The neighborhood's name is often mispronounced as "Princess Bay" or "Prince Bay." The community's United States Post Office officially bears the name "Princes Bay Station" according to the USPS web site and directory.
Prince's Bay's ZIP Code is 10309, which it shares with other South Shore neighborhoods including Charleston, Pleasant Plains and Richmond Valley. The western part of Prince's Bay is now commonly recognized as a separate neighborhood, known as Rossville.
Development in the area accelerated when the southern terminus of the Staten Island Railway was moved from Eltingville to Tottenville in 1860. The Prince's Bay station crosses underneath Seguine Avenue, formerly known as Prince's Bay Road.

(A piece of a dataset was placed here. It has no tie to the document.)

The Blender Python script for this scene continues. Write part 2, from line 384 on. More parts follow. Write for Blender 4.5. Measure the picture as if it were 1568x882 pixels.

Primarily a fishing village at first, its oysters were so famous that "Prince's Bay Oysters" could often be found on menus at prominent seafood restaurants in Manhattan, and even London. A large factory, operated by the S.S. White Dental Manufacturing Company, was once located along the shoreline at the foot of Seguine Avenue; at one point, the plant was the largest employer in all of Staten Island, but closed in 1972. In the late 1970s a small shopping center, known as the Prince's Bay Trade Mart, was opened in the building the factory had occupied; but its remote location and inability to compete with the larger and already-established Staten Island Mall doomed the project to failure, and it closed a few years later, leaving the building abandoned once again — a condition that still pertains as of 2005. Satellite photos available in 2011 show the site empty of structures.